WHAT IS EXPECTED: Retype, word for word, the lines from the first line of the entries through the line that holds "scene.camera = camo"; leave out the pictures.

(Scenes as source code)
-- BEGIN --

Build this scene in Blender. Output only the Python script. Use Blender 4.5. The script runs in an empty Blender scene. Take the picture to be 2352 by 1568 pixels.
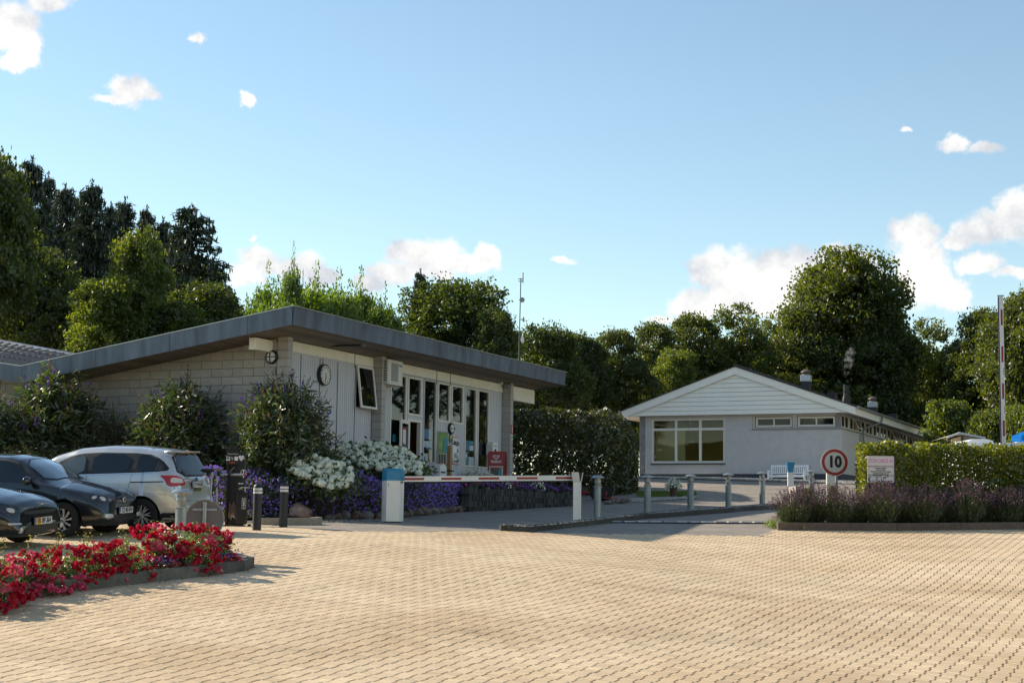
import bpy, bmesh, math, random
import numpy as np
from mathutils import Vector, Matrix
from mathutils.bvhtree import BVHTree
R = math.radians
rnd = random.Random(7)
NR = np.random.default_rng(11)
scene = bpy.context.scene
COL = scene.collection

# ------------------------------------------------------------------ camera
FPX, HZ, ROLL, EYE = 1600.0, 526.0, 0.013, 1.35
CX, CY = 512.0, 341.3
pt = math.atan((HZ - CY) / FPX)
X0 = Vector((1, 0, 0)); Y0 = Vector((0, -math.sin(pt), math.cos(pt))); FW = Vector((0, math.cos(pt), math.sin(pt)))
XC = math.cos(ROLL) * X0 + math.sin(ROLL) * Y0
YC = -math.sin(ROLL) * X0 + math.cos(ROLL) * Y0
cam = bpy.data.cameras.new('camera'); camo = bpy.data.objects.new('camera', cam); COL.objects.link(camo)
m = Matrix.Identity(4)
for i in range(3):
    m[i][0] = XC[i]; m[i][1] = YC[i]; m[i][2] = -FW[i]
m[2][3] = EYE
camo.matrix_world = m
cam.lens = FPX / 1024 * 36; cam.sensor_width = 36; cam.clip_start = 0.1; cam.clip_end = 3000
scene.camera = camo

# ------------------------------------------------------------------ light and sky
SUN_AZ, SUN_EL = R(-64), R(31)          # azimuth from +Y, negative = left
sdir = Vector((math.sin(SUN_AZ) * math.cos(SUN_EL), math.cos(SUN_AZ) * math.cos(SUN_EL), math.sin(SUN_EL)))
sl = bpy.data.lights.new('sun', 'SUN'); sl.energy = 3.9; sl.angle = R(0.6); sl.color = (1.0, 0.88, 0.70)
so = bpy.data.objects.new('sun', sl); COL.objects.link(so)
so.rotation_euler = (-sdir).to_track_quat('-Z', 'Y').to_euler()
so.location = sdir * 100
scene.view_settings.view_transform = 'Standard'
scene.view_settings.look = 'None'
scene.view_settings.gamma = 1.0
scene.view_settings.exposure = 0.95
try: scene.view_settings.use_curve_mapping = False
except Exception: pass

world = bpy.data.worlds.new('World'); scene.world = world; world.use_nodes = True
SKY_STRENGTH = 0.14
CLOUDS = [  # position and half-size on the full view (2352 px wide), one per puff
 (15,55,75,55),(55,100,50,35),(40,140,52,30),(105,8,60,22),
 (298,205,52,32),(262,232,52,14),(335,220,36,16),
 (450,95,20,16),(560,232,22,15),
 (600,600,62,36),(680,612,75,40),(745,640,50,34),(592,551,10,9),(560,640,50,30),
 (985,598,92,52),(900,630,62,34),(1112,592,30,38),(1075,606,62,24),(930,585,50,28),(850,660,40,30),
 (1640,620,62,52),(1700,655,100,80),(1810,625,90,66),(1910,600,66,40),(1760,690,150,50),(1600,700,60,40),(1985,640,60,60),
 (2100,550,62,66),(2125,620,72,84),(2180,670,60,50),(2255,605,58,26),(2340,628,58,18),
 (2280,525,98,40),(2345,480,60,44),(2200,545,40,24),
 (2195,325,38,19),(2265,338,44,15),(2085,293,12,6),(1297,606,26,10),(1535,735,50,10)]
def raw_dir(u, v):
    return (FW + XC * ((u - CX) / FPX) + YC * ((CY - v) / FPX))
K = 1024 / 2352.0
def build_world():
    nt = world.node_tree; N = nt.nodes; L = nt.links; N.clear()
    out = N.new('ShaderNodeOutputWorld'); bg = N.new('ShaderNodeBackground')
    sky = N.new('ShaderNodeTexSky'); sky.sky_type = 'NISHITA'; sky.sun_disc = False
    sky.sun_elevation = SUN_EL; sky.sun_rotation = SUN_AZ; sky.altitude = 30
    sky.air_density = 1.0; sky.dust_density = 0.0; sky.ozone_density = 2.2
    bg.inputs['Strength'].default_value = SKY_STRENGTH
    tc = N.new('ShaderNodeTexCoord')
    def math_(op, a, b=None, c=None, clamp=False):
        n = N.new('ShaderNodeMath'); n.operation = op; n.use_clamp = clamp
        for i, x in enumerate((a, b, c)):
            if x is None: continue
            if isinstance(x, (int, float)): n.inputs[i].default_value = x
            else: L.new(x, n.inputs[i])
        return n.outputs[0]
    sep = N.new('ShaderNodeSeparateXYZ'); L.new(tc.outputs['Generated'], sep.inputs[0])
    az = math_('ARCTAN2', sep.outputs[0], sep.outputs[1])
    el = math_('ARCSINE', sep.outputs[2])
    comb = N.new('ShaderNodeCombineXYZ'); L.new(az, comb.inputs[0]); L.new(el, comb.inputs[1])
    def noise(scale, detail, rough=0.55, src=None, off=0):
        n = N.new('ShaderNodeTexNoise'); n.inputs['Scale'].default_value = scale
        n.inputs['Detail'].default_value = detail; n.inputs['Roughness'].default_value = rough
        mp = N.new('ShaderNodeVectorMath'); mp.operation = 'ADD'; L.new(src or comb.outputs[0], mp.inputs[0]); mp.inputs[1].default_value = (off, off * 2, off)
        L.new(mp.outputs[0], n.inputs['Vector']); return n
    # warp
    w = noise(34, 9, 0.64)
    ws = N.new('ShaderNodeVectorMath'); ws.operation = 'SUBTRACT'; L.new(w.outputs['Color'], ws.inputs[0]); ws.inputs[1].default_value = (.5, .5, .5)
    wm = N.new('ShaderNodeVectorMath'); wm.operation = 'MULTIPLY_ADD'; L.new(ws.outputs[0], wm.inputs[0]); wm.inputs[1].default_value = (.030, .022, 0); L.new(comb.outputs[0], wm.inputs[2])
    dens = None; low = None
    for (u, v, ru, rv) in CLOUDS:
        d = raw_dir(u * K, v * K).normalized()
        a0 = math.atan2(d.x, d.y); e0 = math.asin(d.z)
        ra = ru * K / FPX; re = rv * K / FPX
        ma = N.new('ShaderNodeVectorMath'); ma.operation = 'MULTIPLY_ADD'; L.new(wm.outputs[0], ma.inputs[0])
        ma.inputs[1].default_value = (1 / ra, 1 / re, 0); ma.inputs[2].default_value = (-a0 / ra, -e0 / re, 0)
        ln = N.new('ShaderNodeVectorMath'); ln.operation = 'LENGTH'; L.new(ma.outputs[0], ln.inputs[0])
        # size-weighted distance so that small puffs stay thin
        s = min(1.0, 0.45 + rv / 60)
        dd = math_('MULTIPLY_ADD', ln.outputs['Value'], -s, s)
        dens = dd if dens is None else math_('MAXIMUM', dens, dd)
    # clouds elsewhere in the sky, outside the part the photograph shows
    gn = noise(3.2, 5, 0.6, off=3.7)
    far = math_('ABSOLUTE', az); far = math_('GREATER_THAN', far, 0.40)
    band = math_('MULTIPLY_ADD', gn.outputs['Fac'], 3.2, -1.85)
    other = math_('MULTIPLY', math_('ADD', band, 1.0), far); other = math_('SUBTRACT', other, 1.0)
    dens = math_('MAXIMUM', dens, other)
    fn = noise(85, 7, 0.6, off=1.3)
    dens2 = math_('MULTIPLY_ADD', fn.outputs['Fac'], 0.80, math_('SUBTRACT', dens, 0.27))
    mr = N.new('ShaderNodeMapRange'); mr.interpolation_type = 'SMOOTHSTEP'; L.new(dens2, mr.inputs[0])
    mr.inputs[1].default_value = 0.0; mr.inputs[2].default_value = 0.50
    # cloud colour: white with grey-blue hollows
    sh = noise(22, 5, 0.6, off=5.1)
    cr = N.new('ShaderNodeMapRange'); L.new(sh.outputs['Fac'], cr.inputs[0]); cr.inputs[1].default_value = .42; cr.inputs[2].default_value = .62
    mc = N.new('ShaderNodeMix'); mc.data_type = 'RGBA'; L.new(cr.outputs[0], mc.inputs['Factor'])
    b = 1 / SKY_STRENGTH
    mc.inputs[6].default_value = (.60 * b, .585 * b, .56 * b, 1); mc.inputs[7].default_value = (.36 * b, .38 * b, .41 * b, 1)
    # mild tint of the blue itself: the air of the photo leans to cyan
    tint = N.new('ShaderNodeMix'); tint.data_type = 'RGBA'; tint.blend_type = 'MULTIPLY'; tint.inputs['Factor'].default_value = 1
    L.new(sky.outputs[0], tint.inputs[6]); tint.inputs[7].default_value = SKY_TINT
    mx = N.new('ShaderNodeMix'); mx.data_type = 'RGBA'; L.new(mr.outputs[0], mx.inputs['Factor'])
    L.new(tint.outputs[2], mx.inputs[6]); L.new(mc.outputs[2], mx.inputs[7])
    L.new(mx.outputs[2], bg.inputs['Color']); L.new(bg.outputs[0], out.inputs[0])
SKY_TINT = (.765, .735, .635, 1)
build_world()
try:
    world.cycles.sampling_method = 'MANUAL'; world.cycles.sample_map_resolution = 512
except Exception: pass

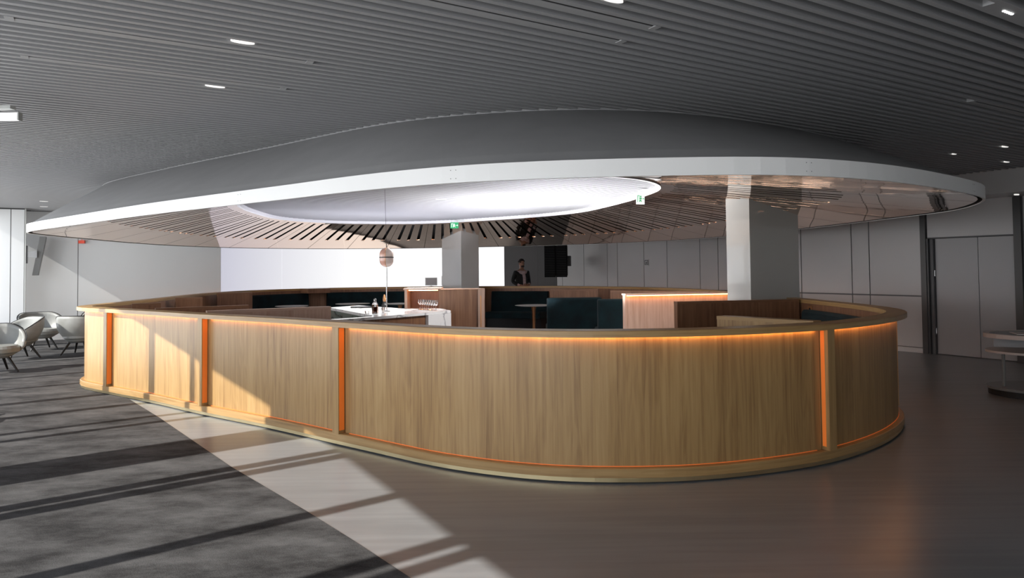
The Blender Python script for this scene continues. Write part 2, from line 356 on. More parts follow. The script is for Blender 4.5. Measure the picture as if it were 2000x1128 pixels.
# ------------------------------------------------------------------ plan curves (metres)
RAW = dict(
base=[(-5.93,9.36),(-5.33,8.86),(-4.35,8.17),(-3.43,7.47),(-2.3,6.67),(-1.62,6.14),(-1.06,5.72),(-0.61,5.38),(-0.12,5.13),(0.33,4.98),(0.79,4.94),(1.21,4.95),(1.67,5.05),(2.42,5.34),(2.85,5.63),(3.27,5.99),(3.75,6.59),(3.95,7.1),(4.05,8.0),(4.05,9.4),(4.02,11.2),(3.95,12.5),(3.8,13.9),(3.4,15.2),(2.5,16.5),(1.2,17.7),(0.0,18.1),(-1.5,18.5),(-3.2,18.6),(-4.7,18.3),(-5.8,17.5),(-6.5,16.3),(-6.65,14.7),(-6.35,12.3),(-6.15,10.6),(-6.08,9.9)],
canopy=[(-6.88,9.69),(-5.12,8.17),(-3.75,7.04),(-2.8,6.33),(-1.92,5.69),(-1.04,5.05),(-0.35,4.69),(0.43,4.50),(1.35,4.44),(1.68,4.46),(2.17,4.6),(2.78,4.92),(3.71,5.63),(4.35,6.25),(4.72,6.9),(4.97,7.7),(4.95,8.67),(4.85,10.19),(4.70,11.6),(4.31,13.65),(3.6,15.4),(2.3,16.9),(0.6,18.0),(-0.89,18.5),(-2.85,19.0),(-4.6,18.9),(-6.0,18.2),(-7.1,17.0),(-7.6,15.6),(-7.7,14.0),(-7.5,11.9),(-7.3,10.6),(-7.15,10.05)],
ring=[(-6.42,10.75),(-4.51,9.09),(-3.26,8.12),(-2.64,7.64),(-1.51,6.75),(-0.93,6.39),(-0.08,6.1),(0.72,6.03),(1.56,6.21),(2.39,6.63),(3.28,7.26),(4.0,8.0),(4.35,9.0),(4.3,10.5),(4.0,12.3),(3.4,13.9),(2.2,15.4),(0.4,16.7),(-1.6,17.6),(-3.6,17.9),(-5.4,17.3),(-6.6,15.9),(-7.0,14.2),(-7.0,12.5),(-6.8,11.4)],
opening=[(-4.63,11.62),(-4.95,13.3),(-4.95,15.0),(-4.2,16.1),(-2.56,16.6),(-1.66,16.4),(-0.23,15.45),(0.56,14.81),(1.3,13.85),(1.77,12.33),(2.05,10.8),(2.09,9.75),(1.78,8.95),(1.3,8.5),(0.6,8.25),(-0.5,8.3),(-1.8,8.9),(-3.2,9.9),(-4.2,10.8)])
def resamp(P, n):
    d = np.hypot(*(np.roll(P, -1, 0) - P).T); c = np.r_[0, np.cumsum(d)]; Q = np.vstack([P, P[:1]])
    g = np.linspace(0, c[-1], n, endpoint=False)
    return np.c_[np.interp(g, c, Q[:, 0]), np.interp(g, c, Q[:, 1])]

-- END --

EXERCISE SOLUTION:
Build this scene in Blender. Output only the Python script. Use Blender 4.5. The script runs in an empty Blender scene. Take the picture to be 2352 by 1568 pixels.
import bpy, bmesh, math, random
import numpy as np
from mathutils import Vector, Matrix
from mathutils.bvhtree import BVHTree
R = math.radians
rnd = random.Random(7)
NR = np.random.default_rng(11)
scene = bpy.context.scene
COL = scene.collection

# ------------------------------------------------------------------ camera
FPX, HZ, ROLL, EYE = 1600.0, 526.0, 0.013, 1.35
CX, CY = 512.0, 341.3
pt = math.atan((HZ - CY) / FPX)
X0 = Vector((1, 0, 0)); Y0 = Vector((0, -math.sin(pt), math.cos(pt))); FW = Vector((0, math.cos(pt), math.sin(pt)))
XC = math.cos(ROLL) * X0 + math.sin(ROLL) * Y0
YC = -math.sin(ROLL) * X0 + math.cos(ROLL) * Y0
cam = bpy.data.cameras.new('camera'); camo = bpy.data.objects.new('camera', cam); COL.objects.link(camo)
m = Matrix.Identity(4)
for i in range(3):
    m[i][0] = XC[i]; m[i][1] = YC[i]; m[i][2] = -FW[i]
m[2][3] = EYE
camo.matrix_world = m
cam.lens = FPX / 1024 * 36; cam.sensor_width = 36; cam.clip_start = 0.1; cam.clip_end = 3000
scene.camera = camo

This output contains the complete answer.